As anyone who reads my articles already knows, I coordinate laptop programs for students in the developing world, though my work in São Tomé has and always will be volunteer. There, I work with five teachers at the São João Secondary School.

A newly demolished monument to the São Tomé massacre from the 1950s still has paintings that remain depicting the brutal acts of the Portuguese not long ago.

Sometimes the teachers ask the school’s director for things when I’m right beside them, and the director says a flat-out “no”. And then after he says no, I will pretty much ask the exact same thing, and he will say “ok, sure.” The first few times it happened, I figured he just thought about it for a minute and changed his mind. But after a while, it started to occur that whenever the teachers needed something, they would send me over to ask the director, because he would always say yes.

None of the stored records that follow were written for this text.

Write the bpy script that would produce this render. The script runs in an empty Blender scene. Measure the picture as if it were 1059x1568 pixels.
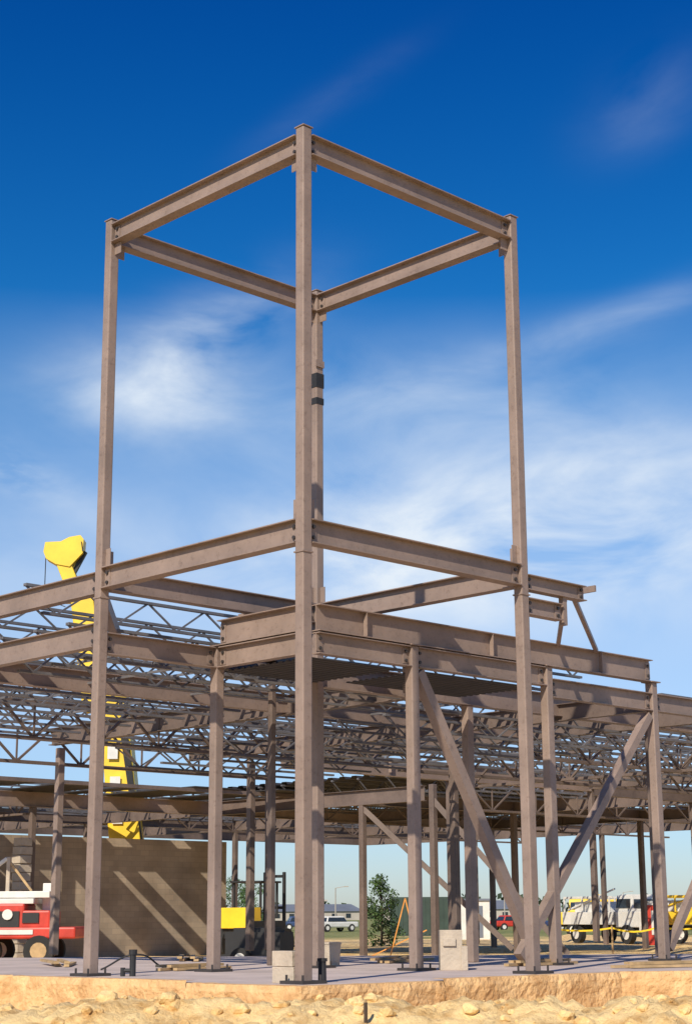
import bpy, bmesh, math, random
from mathutils import Vector, Matrix, noise
random.seed(7)
scene=bpy.context.scene
D=bpy.data
# ------------------------------------------------------------------ materials
def newmat(name):
    m=D.materials.new(name); m.use_nodes=True
    nt=m.node_tree; b=nt.nodes['Principled BSDF']; return m,nt,b
def mat(name,col,rough=.6,metal=0,var=.25,scale=3.0,bump=0.0,col2=None,detail=6,bscale=None,streak=False):
    m,nt,b=newmat(name); N=nt.nodes; Lk=nt.links
    n=N.new('ShaderNodeTexNoise'); n.inputs['Scale'].default_value=scale; n.inputs['Detail'].default_value=detail; n.inputs['Roughness'].default_value=.65
    geo=N.new('ShaderNodeNewGeometry')
    Lk.new(geo.outputs['Position'],n.inputs['Vector'])
    r=N.new('ShaderNodeValToRGB'); Lk.new(n.outputs['Fac'],r.inputs['Fac'])
    c2=col2 if col2 else tuple(c*(1-var) for c in col)
    c1=tuple(min(1,c*(1+var*.6)) for c in col) if not col2 else col
    r.color_ramp.elements[0].position=.32; r.color_ramp.elements[1].position=.68
    r.color_ramp.elements[0].color=(*c2,1); r.color_ramp.elements[1].color=(*c1,1)
    res=r.outputs['Color']
    if streak:   # scuffs and mill marks
        n3=N.new('ShaderNodeTexNoise'); n3.inputs['Scale'].default_value=11; n3.inputs['Detail'].default_value=10; n3.inputs['Roughness'].default_value=.8
        Lk.new(geo.outputs['Position'],n3.inputs['Vector'])
        r3=N.new('ShaderNodeValToRGB'); Lk.new(n3.outputs['Fac'],r3.inputs['Fac']); e=r3.color_ramp.elements
        e[0].position=.36; e[0].color=(.62,.58,.56,1); e[1].position=.47; e[1].color=(1,1,1,1); x=e.new(.68); x.color=(1,1,1,1); x=e.new(.76); x.color=(1.0,.93,.85,1)
        mx=N.new('ShaderNodeMixRGB'); mx.blend_type='MULTIPLY'; mx.inputs['Fac'].default_value=.7; Lk.new(res,mx.inputs['Color1']); Lk.new(r3.outputs['Color'],mx.inputs['Color2']); res=mx.outputs['Color']
    Lk.new(res,b.inputs['Base Color'])
    b.inputs['Roughness'].default_value=rough; b.inputs['Metallic'].default_value=metal
    if bump:
        n2=N.new('ShaderNodeTexNoise'); n2.inputs['Scale'].default_value=bscale or scale*6; n2.inputs['Detail'].default_value=8
        Lk.new(geo.outputs['Position'],n2.inputs['Vector'])
        bp=N.new('ShaderNodeBump'); bp.inputs['Strength'].default_value=bump; bp.inputs['Distance'].default_value=.05
        Lk.new(n2.outputs['Fac'],bp.inputs['Height']); Lk.new(bp.outputs['Normal'],b.inputs['Normal'])
    return m
M={}
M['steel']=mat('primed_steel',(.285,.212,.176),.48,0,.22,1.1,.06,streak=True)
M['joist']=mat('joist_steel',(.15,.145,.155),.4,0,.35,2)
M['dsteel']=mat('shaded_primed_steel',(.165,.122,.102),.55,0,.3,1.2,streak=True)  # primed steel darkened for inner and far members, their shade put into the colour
M['bolt']=mat('bolt_dark',(.045,.038,.036),.5)
M['black']=mat('black_paint',(.02,.02,.022),.6)
M['deck']=mat('metal_deck',(.035,.03,.028),.65,0,.3,2)
M['slab']=mat('concrete_slab',(.56,.46,.42),.95,0,.25,.9,.1)
M['found']=mat('foundation_concrete',(.86,.57,.28),.9,0,.3,2.6,.9,col2=(.52,.29,.12),detail=10)
M['cmu']=mat('concrete_block',(.50,.42,.33),.9,0,.15,4,.3)
M['yellow']=mat('yellow_paint',(.88,.58,.03),.45,0,.15,1.2)
M['white']=mat('white_paint',(.72,.70,.65),.45,0,.15,1.5)
M['red']=mat('red_paint',(.58,.05,.03),.45,0,.3,1.5)
M['orange']=mat('orange_paint',(.70,.30,.06),.5,0,.15,2)
M['rubber']=mat('tyre_rubber',(.025,.025,.025),.9)
M['glass']=mat('window_glass',(.03,.04,.05),.1)
M['wood']=mat('lumber',(.48,.33,.17),.8,0,.3,4)
M['leaf']=mat('foliage',(.08,.15,.035),.7,0,.5,1.2,col2=(.035,.07,.02))
M['leaf2']=mat('distant_foliage',(.06,.09,.04),.8,0,.5,.08,col2=(.03,.05,.025))
M['bark']=mat('bark',(.09,.065,.045),.9,0,.3,6)
M['roof']=mat('distant_roof',(.16,.18,.22),.7,0,.2,.1)
M['bldg']=mat('distant_wall',(.42,.38,.33),.8,0,.2,.1)
M['green']=mat('dark_green_paint',(.035,.06,.045),.6,0,.3,1)
M['blue']=mat('dark_blue_paint',(.04,.07,.16),.4,0,.2,1)
M['tape']=mat('caution_tape',(.9,.62,.02),.5,0,.1,2)
M['cable']=mat('cable',(.03,.03,.03),.6)

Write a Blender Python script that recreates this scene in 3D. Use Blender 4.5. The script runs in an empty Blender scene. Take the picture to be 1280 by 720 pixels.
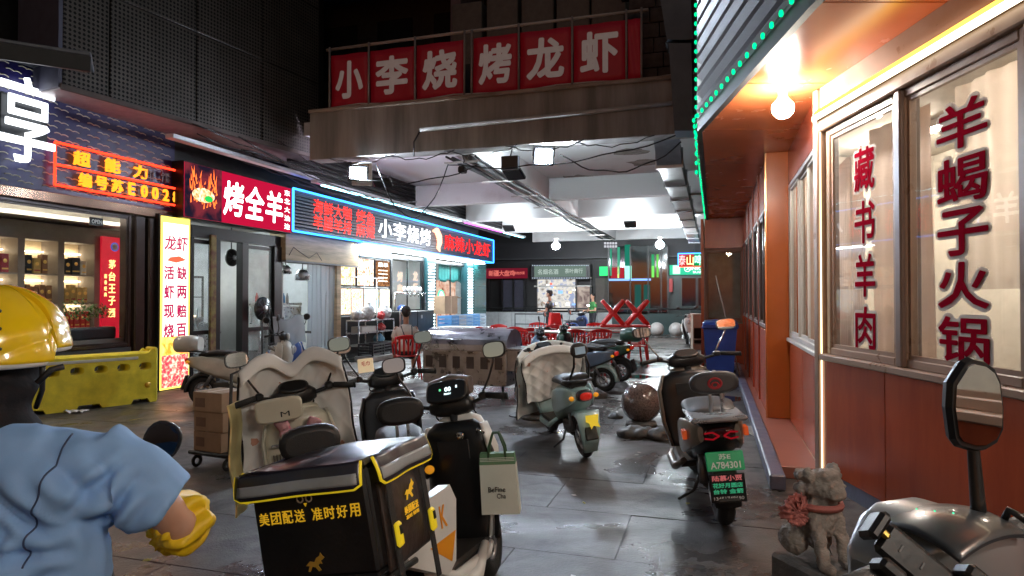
import bpy, bmesh, math, random
from mathutils import Vector, Matrix, noise
random.seed(7)
sc = bpy.context.scene
col = sc.collection
R = math.radians
# ---------------------------------------------------------------- camera
F, CX, HY, EYE = 820.0, 640.0, 372.0, 1.5
cd = bpy.data.cameras.new('camera'); cam = bpy.data.objects.new('camera', cd); col.objects.link(cam)
cd.sensor_width = 36; cd.lens = F / 1280 * 36; cd.clip_start = .05; cd.clip_end = 600
cam.location = (0, 0, EYE); cam.rotation_euler = (R(90) + math.atan((HY - 360) / F), 0, 0)
sc.camera = cam
# ---------------------------------------------------------------- night sky
w = bpy.data.worlds.new('World'); sc.world = w; w.use_nodes = True
wn = w.node_tree; bg = wn.nodes['Background']
sky = wn.nodes.new('ShaderNodeTexSky'); sky.sky_type = 'NISHITA'; sky.sun_disc = False
sky.sun_elevation = R(-.3); sky.sun_rotation = R(200)
wn.links.new(sky.outputs[0], bg.inputs[0]); bg.inputs[1].default_value = .15
sc.view_settings.view_transform = 'Standard'; sc.view_settings.look = 'None'
sc.view_settings.exposure = .7; sc.view_settings.gamma = 1
sc.render.engine = 'CYCLES'
try:
    sc.cycles.use_denoising = True; sc.cycles.denoiser = 'OPENIMAGEDENOISE'
except Exception: pass
sc.cycles.max_bounces = 6; sc.cycles.diffuse_bounces = 3; sc.cycles.glossy_bounces = 3
sc.cycles.transparent_max_bounces = 12; sc.cycles.transmission_bounces = 4
sc.cycles.sample_clamp_indirect = 4.0; sc.cycles.caustics_reflective = False; sc.cycles.caustics_refractive = False
sc.cycles.use_light_tree = True
# ---------------------------------------------------------------- frames
def P(px, py, D):
    return Vector(((px - CX) / F * D, D, EYE + (HY - py) / F * D))
def G(px, py):
    D = F * EYE / (py - HY); return Vector(((px - CX) / F * D, D, 0))
class Fr:
    def __init__(s, ox, oy, deg):
        s.o = Vector((ox, oy, 0)); s.rz = R(deg); s.m = Matrix.Rotation(s.rz, 3, 'Z'); s.i = s.m.inverted()
    def loc(s, p): return s.i @ (Vector(p) - s.o)
    def w(s, x, y, z=0): return s.o + s.m @ Vector((x, y, z))
    def _hit(s, px, py, ax, val):
        o = s.i @ (Vector((0, 0, EYE)) - s.o); d = s.i @ Vector(((px - CX) / F, 1, (HY - py) / F))
        t = (val - o[ax]) / d[ax]; return o + d * t
    def X(s, px, py, val=0): return s._hit(px, py, 0, val)
    def Y(s, px, py, val=0): return s._hit(px, py, 1, val)
LF = Fr(-5.6, 10.9, -17)          # left shop line: x = out into the lane, y = along the lane
RN = Fr(2.5, 5.3, 0)              # near right wall
RL = Fr(2.5, 5.3, -17)            # far right wall, along the lane
# ---------------------------------------------------------------- materials
MATS = {}
def mat(name, c, r=.5, m=0, var=.12, vs=6, bump=0, bs=40, em=0, ec=None, coat=0, c2=None, rv=0, spec=.5, world=False, trans=0, stretch=None, th=(.35,.7)):
    if name in MATS: return MATS[name]
    M = bpy.data.materials.new(name); M.use_nodes = True; nt = M.node_tree; b = nt.nodes['Principled BSDF']
    b.inputs['Roughness'].default_value = r; b.inputs['Metallic'].default_value = m
    b.inputs['Specular IOR Level'].default_value = spec
    if trans: b.inputs['Transmission Weight'].default_value = trans
    if coat: b.inputs['Coat Weight'].default_value = coat; b.inputs['Coat Roughness'].default_value = .06
    N = nt.nodes.new; K = nt.links.new
    if world:
        co = N('ShaderNodeNewGeometry').outputs['Position']
    else:
        co = N('ShaderNodeTexCoord').outputs['Object']
    if stretch:
        mp = N('ShaderNodeMapping'); mp.inputs['Scale'].default_value = stretch; K(co, mp.inputs[0]); co = mp.outputs[0]
    if var or c2:
        nz = N('ShaderNodeTexNoise'); nz.inputs['Scale'].default_value = vs; nz.inputs['Detail'].default_value = 6; nz.inputs['Roughness'].default_value = .62
        K(co, nz.inputs['Vector'])
        rp = N('ShaderNodeValToRGB'); K(nz.outputs['Fac'], rp.inputs[0])
        e = rp.color_ramp.elements; e[0].position, e[1].position = th
        a = c if c2 else tuple(max(0, k * (1 - var)) for k in c); z = c2 if c2 else tuple(min(1, k * (1 + var)) for k in c)
        e[0].color = (*a, 1); e[1].color = (*z, 1)
        K(rp.outputs[0], b.inputs['Base Color'])
        if rv:
            mr = N('ShaderNodeMapRange'); K(nz.outputs['Fac'], mr.inputs[0]); mr.inputs[1].default_value = .35; mr.inputs[2].default_value = .65
            mr.inputs[3].default_value = max(.02, r - rv); mr.inputs[4].default_value = min(1, r + rv); K(mr.outputs[0], b.inputs['Roughness'])
    else: b.inputs['Base Color'].default_value = (*c, 1)
    if bump:
        n2 = N('ShaderNodeTexNoise'); n2.inputs['Scale'].default_value = bs; n2.inputs['Detail'].default_value = 5; K(co, n2.inputs['Vector'])
        bm = N('ShaderNodeBump'); bm.inputs['Strength'].default_value = bump; bm.inputs['Distance'].default_value = .02
        K(n2.outputs['Fac'], bm.inputs['Height']); K(bm.outputs[0], b.inputs['Normal'])
    if em:
        b.inputs['Emission Color'].default_value = (*(ec or c), 1); b.inputs['Emission Strength'].default_value = em
    MATS[name] = M; return M
def em(name, c, s, var=0, c2=None, vs=5, th=(.4, .6)):
    if name in MATS: return MATS[name]
    M = bpy.data.materials.new(name); M.use_nodes = True; nt = M.node_tree; nt.nodes.clear()
    o = nt.nodes.new('ShaderNodeOutputMaterial'); e = nt.nodes.new('ShaderNodeEmission')
    e.inputs[0].default_value = (*c, 1); e.inputs[1].default_value = s; nt.links.new(e.outputs[0], o.inputs[0])
    if c2:
        tc = nt.nodes.new('ShaderNodeTexCoord'); nz = nt.nodes.new('ShaderNodeTexNoise'); nz.inputs['Scale'].default_value = vs; nz.inputs['Detail'].default_value = 5; nz.inputs['Distortion'].default_value = .8
        rp = nt.nodes.new('ShaderNodeValToRGB'); rp.color_ramp.elements[0].color = (*c, 1); rp.color_ramp.elements[1].color = (*c2, 1)
        rp.color_ramp.elements[0].position, rp.color_ramp.elements[1].position = th
        nt.links.new(tc.outputs['Object'], nz.inputs[0]); nt.links.new(nz.outputs[0], rp.inputs[0]); nt.links.new(rp.outputs[0], e.inputs[0])
    MATS[name] = M; return M
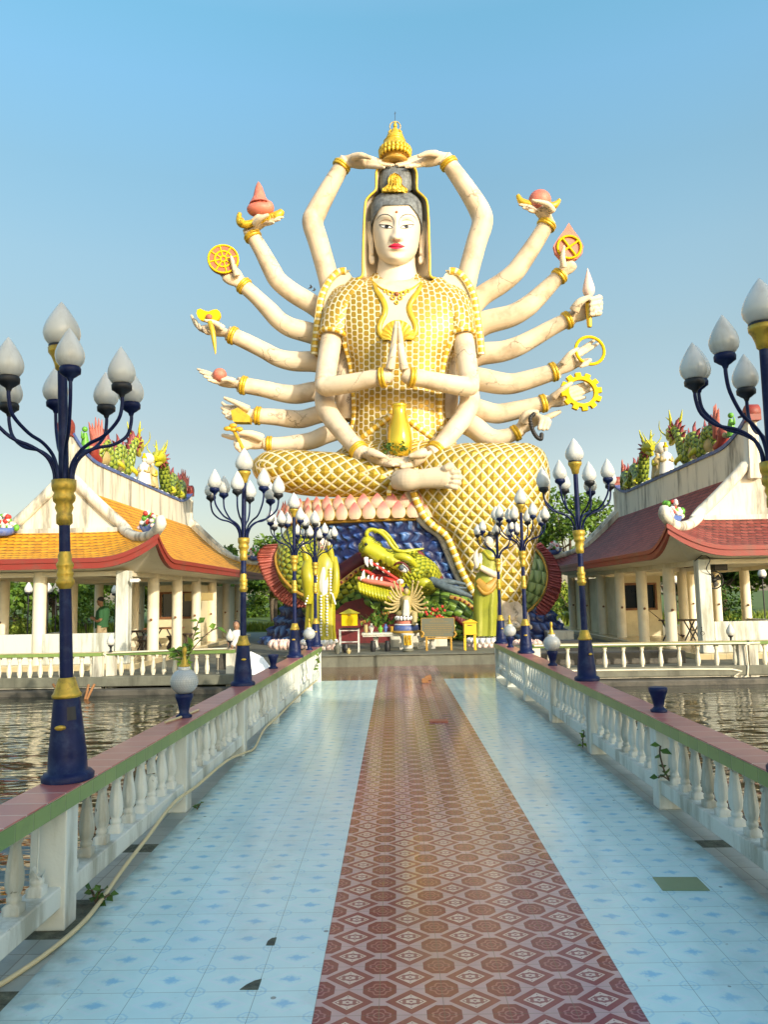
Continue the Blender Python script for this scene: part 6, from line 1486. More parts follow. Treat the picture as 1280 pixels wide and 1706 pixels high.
    m.box((xa, 30.2, .1), (xa+.15, 37.2, 2.36)); m.box((xb-.15, 30.2, .1), (xb, 37.2, 2.36)); link('room_wall', m, wl, t)
    for h in hs:
        m = MB(); 
        for b_ in ((h[0]-.08, 1.07, h[1]+.08, 1.15), (h[0]-.08, 2.02, h[1]+.08, 2.1), (h[0]-.08, 1.15, h[0], 2.02), (h[1], 1.15, h[1]+.08, 2.02)): m.box((b_[0], 29.94, b_[1]), (b_[2], 30.06, b_[3]))
        wn = link('window', m, 'wood', t, bevel=.006); m = MB(); m.box((h[0], 30.08, 1.15), (h[1], 30.11, 2.02)); link('pane', m, 'dark_glass', wn)
    return t
MT['dark_glass'] = mat('dark_window_glass', (.012, .014, .018), .12, var=.1)
MT['cream_wall'] = mat('cream_block_wall', (.72, .64, .42), .7, var=.06, vscale=1.5, dirt=(.45, .38, .22, .5), dscale=1)
PL = pavilion(-9.77, 1, 'roof_orange', 'open pavilion with orange tiled roof on the left bank', 'cream_col')
PR = pavilion(10.78, -1, 'roof_maroon', 'open pavilion with maroon tiled roof on the right bank', 'cream_col')
DZ = 0; TZ = .16; PR.location.z += TZ; PL.location.z += TZ

# ------------------------------------------------------------------ ridge figures
def ridge_dragon(label):
    t = empty('ridge_dragon', (0, 0, 0), label, 'dragon ornament', 'dragons on the pavilion ridges')
    pts = [(0, -2.0, .1, .10), (0, -1.85, .45, .16), (0, -1.55, .62, .19), (0, -1.25, .35, .20), (0, -1.0, .15, .20), (0, -.72, .45, .22), (0, -.42, .66, .22), (0, -.12, .35, .21), (0, .12, .18, .20), (0, .38, .5, .2), (0, .55, .9, .18), (0, .8, 1.12, .17), (0, 1.0, 1.12, .15)]
    m = MB(); m.sweep([p[:3] for p in pts], [p[3] for p in pts], 14, 4); b_ = link('body', m, 'scale_ridge', t)
    m = MB(); c = cr(pts, 5)
    for i in range(3, len(c)-4, 2):
        a, b2 = Vector(c[i][:3]), Vector(c[i+1][:3]); d = (b2-a).normalized(); n = Vector((0, -d.z, d.y)); n = n if n.z > -.2 else -n
        o = a+n*c[i][3]*.8; m.sweep([o-d*.05, o+n*.16, o+n*.30-d*.12], [.07, .05, .008], 6, 2, sx=.5)
    link('spines', m, 'finmaroon', t)
    m = MB()
    for k in range(7): a = -.6+.22*k; m.sweep([(0, -1.95, .3), (.02*(k-3), -1.98+.07*(k-3), .62), (.03*(k-3), -2.0+.15*(k-3), 1.35-.10*abs(k-3)-.1*(k % 2))], [.10, .085, .01], 7, 3, sx=.6)
    link('tail_flame', m, 'finred', t)
    m = MB(); m.sweep([(0, .85, 1.12), (0, 1.1, 1.18), (0, 1.35, 1.10), (0, 1.5, 1.05)], [.2, .22, .15, .09], 12, 4); m.sweep([(0, 1.05, 1.0), (0, 1.3, .88), (0, 1.42, .84)], [.12, .09, .04], 10, 3)
    for s in (-1, 1): m.ell((s*.13, 1.22, 1.26), .06, 8, 6)
    hd = link('head', m, 'lime', t)
    for s in (-1, 1):
        m = MB(); m.sweep([(s*.1, 1.0, 1.3), (s*.16, .85, 1.55), (s*.2, .8, 1.8)], [.05, .04, .01], 7, 3); m.sweep([(s*.13, .92, 1.48), (s*.24, 1.0, 1.62)], [.03, .008], 6, 2); m.sweep([(s*.05, 1.48, 1.1), (s*.25, 1.55, 1.35), (s*.3, 1.4, 1.6)], [.025, .02, .006], 6, 3); link('horn', m, 'lime', hd)
    m = MB()
    for k in range(12): a = 2*pi*k/12; m.sweep([(.15*math.cos(a), .9, 1.12+.15*math.sin(a)), (.3*math.cos(a), .78, 1.15+.34*math.sin(a))], [.06, .01], 6, 2)
    link('mane', m, 'finmaroon', hd)
    for y in (-1.0, .1):
        for q in (-1, 1): m = MB(); m.sweep([(q*.15, y, .25), (q*.3, y+.1, .12), (q*.24, y+.3, .05)], [.09, .06, .03], 8, 3); link('leg', m, 'lime', t)
    for y, z in ((-1.55, .5), (-.42, .54)): m = MB(); m.ell((0, y, z-.25), (.15, .28, .22), 12, 8); link('cloud', m, 'ivory', t)
    return t
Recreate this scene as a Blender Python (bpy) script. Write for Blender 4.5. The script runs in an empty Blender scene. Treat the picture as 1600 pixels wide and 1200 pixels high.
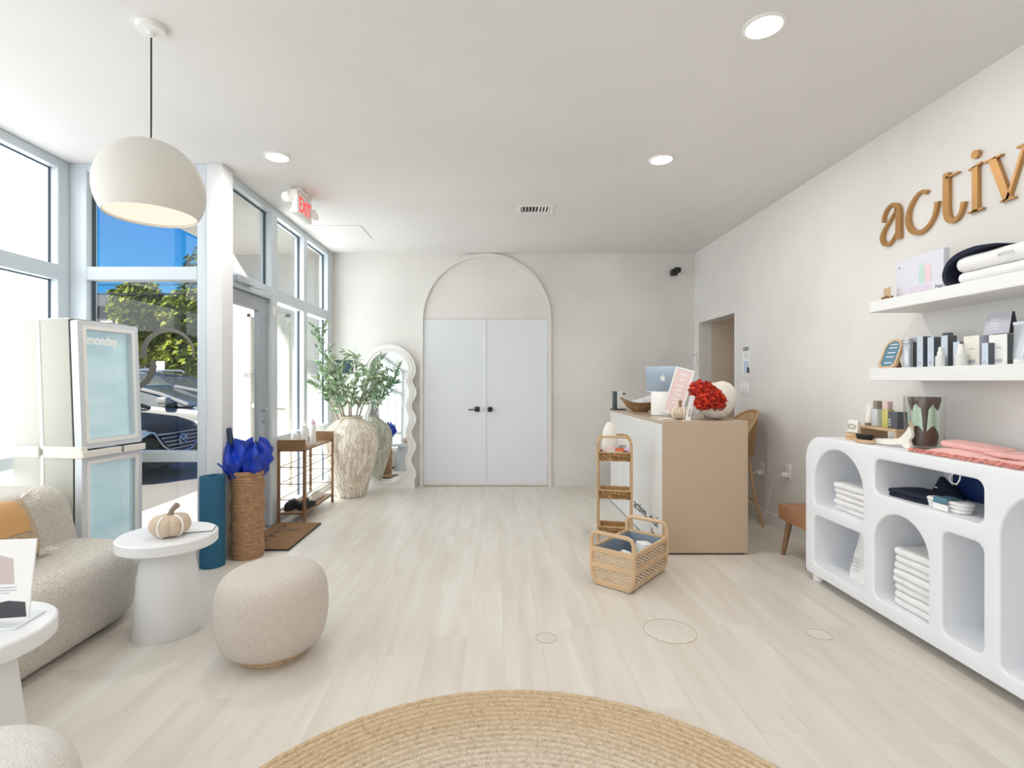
import bpy, bmesh, math, random
from mathutils import Vector, Matrix
from mathutils import noise as mnoise
R = random.Random(7)
PI = math.pi
scene = bpy.context.scene
COL = scene.collection

def S(r, g, b):
    def f(c):
        c /= 255.0
        return c / 12.92 if c <= 0.04045 else ((c + 0.055) / 1.055) ** 2.4
    return (f(r), f(g), f(b), 1.0)

# ------------------------------------------------------------------ camera
EYE = 1.28
cam_d = bpy.data.cameras.new('camera')
cam_d.sensor_width = 36.0
cam_d.lens = 18.0
cam_d.shift_x = 0.0175
cam_d.shift_y = -0.0031
cam_d.clip_start = 0.05
cam_d.clip_end = 400
cam = bpy.data.objects.new('camera', cam_d)
cam.location = (0, 0, EYE)
cam.rotation_euler = (PI / 2, 0, 0)
COL.objects.link(cam)
scene.camera = cam

# ------------------------------------------------------------------ view, sky, sun
vs = scene.view_settings
vs.view_transform = 'Standard'
vs.look = 'None'
vs.gamma = 1.0
vs.use_curve_mapping = False
vs.exposure = 0.45

w = bpy.data.worlds.new('sky')
scene.world = w
w.use_nodes = True
nt = w.node_tree
nt.nodes.clear()
wo = nt.nodes.new('ShaderNodeOutputWorld')
bg = nt.nodes.new('ShaderNodeBackground')
tc = nt.nodes.new('ShaderNodeTexCoord')
sep = nt.nodes.new('ShaderNodeSeparateXYZ')
rp = nt.nodes.new('ShaderNodeValToRGB')
rp.color_ramp.elements[0].position = 0.0
rp.color_ramp.elements[0].color = S(120, 176, 212)
rp.color_ramp.elements[1].position = 0.55
rp.color_ramp.elements[1].color = S(0, 84, 172)
e = rp.color_ramp.elements.new(0.17)
e.color = S(32, 140, 206)
e = rp.color_ramp.elements.new(0.30)
e.color = S(0, 108, 190)
nt.links.new(tc.outputs['Generated'], sep.inputs[0])
nt.links.new(sep.outputs[2], rp.inputs[0])
nt.links.new(rp.outputs[0], bg.inputs[0])
bg.inputs[1].default_value = 1.0
nt.links.new(bg.outputs[0], wo.inputs[0])

sun_d = bpy.data.lights.new('sun', 'SUN')
sun_d.energy = 7.5
sun_d.angle = 0.09
sun_d.color = (1.0, 0.95, 0.86)
sun = bpy.data.objects.new('sun', sun_d)
sun.rotation_euler = Vector((0.42, 0.56, -0.70)).to_track_quat('-Z', 'Y').to_euler()
COL.objects.link(sun)

PANE_GLOW = 2.0      # radiance of the sunlit frosted panes
DOWNLIGHT_W = 7.0

# fill lamp added outside the entrance glass to brighten the dim back
fill_d = bpy.data.lights.new('entrance_fill_light', 'AREA')
fill_d.shape = 'RECTANGLE'
fill_d.size = 2.6
fill_d.size_y = 1.5
fill_d.energy = 36.0
fill_d.color = (0.95, 0.98, 1.0)
fill_lamp = bpy.data.objects.new('entrance_fill_light', fill_d)
fill_lamp.location = (-2.13, 5.36, 1.42)
fill_lamp.rotation_euler = (0, -PI / 2, 0)
COL.objects.link(fill_lamp)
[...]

After a while, it started to irk me. I can’t help but think about São Tomé’s terrible history- a country that only gained its independence from Portugal in the mid-1970s. A country, even in the 1950s, had workers that were, bluntly put, enslaved. And I think about how I’m a 24 year-old Portuguese-American woman and here’s a 40-something year old São Tomean man and it’s starting to feel like if I ask him for anything he will say yes and it is making me more and more uncomfortable.

I bring it up to my ex-boyfriend, Kilson, who is São Tomean. I ask him what he thinks, and he laughs. “There’s a way of thinking here,” he says, quite directly. “It’s so stupid. If you’re white, it means you’re educated, you’re smarter and you know better. People listen to white people here because they think they have the answers.”

He talks about how whites are thought to be people’s escape from a country that is desperately poor. If you’re white, many assume that you have money, contacts, opportunity. When you’re in a country as poor as São Tomé, you’re on a constant hunt for opportunity.

I see Kilson network with white people often. It’s not a race thing– no one necessarily thinks anyone is better than anyone purely because of the color of their skin. But if you’re white, you most likely weren’t born in São Tomé, and there’s a pretty good chance that the other place has a bigger population, more opportunity and heftier salaries. So it’s good to be on the in with white people, according to Kilson.

Certainly this could be viewed differently from another perspective. It’s my own experience and not necessarily that of anyone else. Yet it’s frustrating to see that most opportunity lays outside of São Tomé’s borders.

Later that day, the director takes me to his office and shows me the school’s printer. It’s out of ink and he doesn’t know where to get more. He says the printer was a gift and shows me the box that the ink came in. He knows that I know where to get more ink. I know that I know where to get more ink, too.

I think about the time I watched my buddy Bill walk to the front of a horrendously long line in Haiti, because in Haiti he had preferans before everyone else (this, from what I understand, also includes Haitian-Americans, who are viewed as blan).

I think it is easy for someone to feel overwhelmed and confused when treated with more respect because their skin is a different color. Not confused on their own behalf, but for those who are not treated with an equal amount of respect. Which is better: to follow cultural norms, or to stand up for mutual respect and against racial profiling? I keep fighting for the day when this question no longer runs through my head.